Ce ne sera finalement pas le "livre pour les vacances", que des élèves de CM2 auraient pu lire. La version de La Belle et la Bête, dont l'Education nationale a commandé puis annulé 800 000 exemplaires, n'est "pas adaptée" aux élèves de 10 ans "sans accompagnement pédagogique", a fait valoir jeudi 20 mars la ministre Elisabeth Borne. De son côté, le dessinateur Jul dénonce une "censure" et une "dérive délirante et très préoccupante".
Interrogée sur Europe 1, la ministre de l'Education nationale précise que l'auteur de bande dessinée "a beaucoup de talent, il manie l'ironie, le second degré. Mais sans accompagnement pédagogique, je pense que ça n'est pas adapté. Mais c'est un très beau livre qui pourra être utilisé dans un autre cadre". Avant de préciser : "C'est une réécriture moderne. On a un père de famille qui arrive d'Algérie, qui doit commettre des fraudes, qui se fait contrôler par les policiers. Peut-être que dans un cadre avec des professeurs, on peut expliquer ce second degré. Mais c'est un livre qui a vocation à être lu en vacances, avec sa famille", a poursuivi Elisabeth Borne. De son côté, Jul dénonce, sur franceinfo, une "décision politique" de "censure", pour des "prétextes fallacieux".

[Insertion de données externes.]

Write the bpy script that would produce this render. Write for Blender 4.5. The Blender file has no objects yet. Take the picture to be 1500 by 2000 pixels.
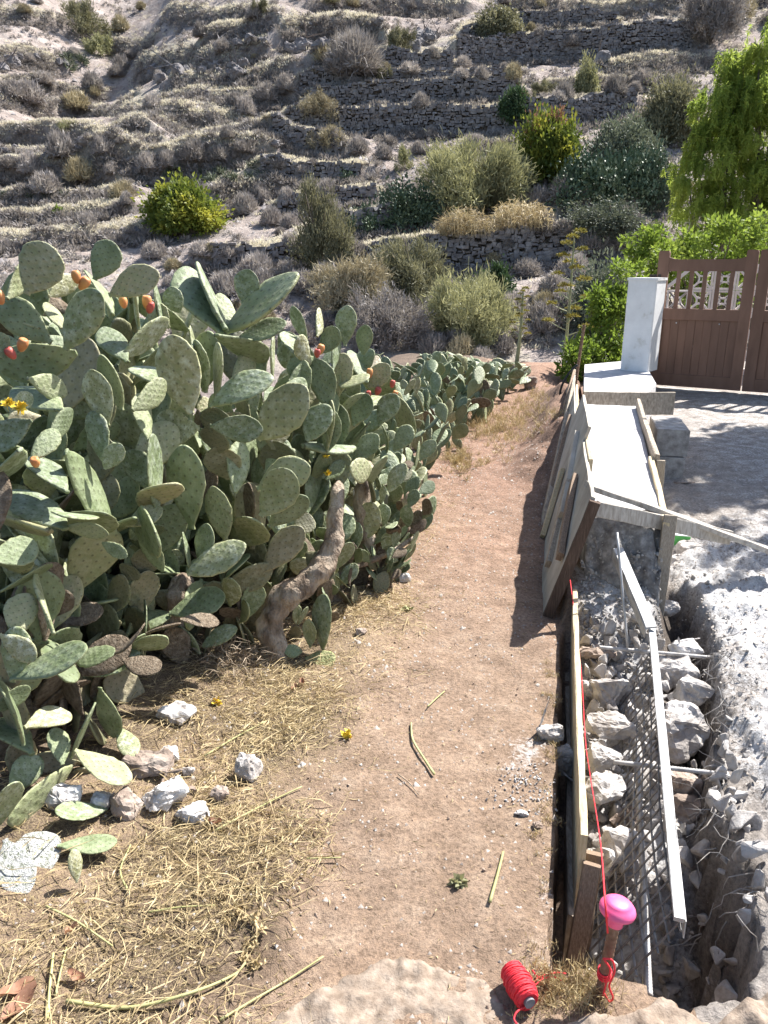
import bpy, bmesh, math, random
import numpy as np
from mathutils import Vector, Matrix, Quaternion, noise as mnoise

scene = bpy.context.scene
COL = scene.collection
random.seed(7)
rng = np.random.default_rng(11)

# ------------------------------------------------------------------ camera, sky, sun, exposure
EYE = 1.55
PITCH = math.radians(17.5)
FPX = 1502.0                       # focal length in pixels of a 1500 x 2000 frame
cam_data = bpy.data.cameras.new("camera")
cam_data.sensor_fit = 'VERTICAL'
cam_data.sensor_height = 36.0
cam_data.lens = FPX / 2000 * 36.0
cam_data.clip_start = 0.05
cam_data.clip_end = 1500
cam = bpy.data.objects.new("camera", cam_data)
COL.objects.link(cam)
cam.location = (0, 0, EYE)
cam.rotation_euler = (math.pi / 2 - PITCH, 0, 0)
scene.camera = cam

SUN_AZ, SUN_EL = math.radians(52), math.radians(50)
world = bpy.data.worlds.new("World")
scene.world = world
world.use_nodes = True
wn = world.node_tree
bg = next(n for n in wn.nodes if n.type == 'BACKGROUND')
sky = wn.nodes.new('ShaderNodeTexSky')
sky.sky_type = 'NISHITA'
sky.sun_disc = False
sky.sun_elevation = SUN_EL
sky.sun_rotation = SUN_AZ
sky.air_density = 1.0
sky.dust_density = 1.5
wn.links.new(sky.outputs[0], bg.inputs[0])
bg.inputs[1].default_value = 0.085
sun_data = bpy.data.lights.new("sun", 'SUN')
sun_data.energy = 5.0
sun_data.angle = math.radians(0.55)
sun_data.color = (1.0, 0.965, 0.915)
sun = bpy.data.objects.new("sun", sun_data)
COL.objects.link(sun)
SUNV = Vector((math.cos(SUN_EL) * math.sin(SUN_AZ), math.cos(SUN_EL) * math.cos(SUN_AZ), math.sin(SUN_EL)))
sun.rotation_euler = SUNV.to_track_quat('Z', 'Y').to_euler()
scene.view_settings.view_transform = 'Standard'
scene.view_settings.look = 'None'
scene.view_settings.gamma = 1
scene.view_settings.exposure = 1.42
scene.view_settings.use_curve_mapping = False
scene.render.engine = 'CYCLES'
scene.cycles.max_bounces = 6
scene.cycles.diffuse_bounces = 3
scene.cycles.transparent_max_bounces = 6

# ------------------------------------------------------------------ where a pixel of the photograph lies in the place
CP, SP = math.cos(PITCH), math.sin(PITCH)

def ray(px, py):
    u = (px - 750) / FPX
    v = (1000 - py) / FPX
    return Vector((u, CP + v * SP, -SP + v * CP))

def on_z(px, py, z=0.0):
    d = ray(px, py)
    t = (z - EYE) / d.z
    return Vector((d.x * t, d.y * t, z))

def at(px, py, Y):
    d = ray(px, py)
    t = Y / d.y
    return Vector((d.x * t, Y, EYE + d.z * t))

# the trench runs 12.9 degrees to the right of straight ahead: s along it, l to its right
TO = on_z(1085, 1850)
TANG = math.radians(12.85)
TD = Vector((math.sin(TANG), math.cos(TANG), 0))
TR = Vector((math.cos(TANG), -math.sin(TANG), 0))

def P(s, l, z):
    return Vector((TO.x, TO.y, 0)) + TD * s + TR * l + Vector((0, 0, z))

def to_sl(x, y):
    dx, dy = x - TO.x, y - TO.y
    return dx * TD.x + dy * TD.y, dx * TR.x + dy * TR.y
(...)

Selfies, "Etoile d'Alger" et Michel Sardou
franceinfo a pu avoir accès à l'un des exemplaires de ce classique de la littérature française illustrée par Jul, auteur reconnu, notamment, pour Silex and the City. En couverture sur fond jaune, on découvre l'illustration de la fameuse Bête, sorte de créature poilue noire aux yeux jaunes qui porte des bottines bleues, prend la pose, toutes dents dehors, pour un selfie avec le smartphone de Belle, jeune fille aux yeux et cheveux noirs, en baskets, qui fait un "V" avec ses doigts.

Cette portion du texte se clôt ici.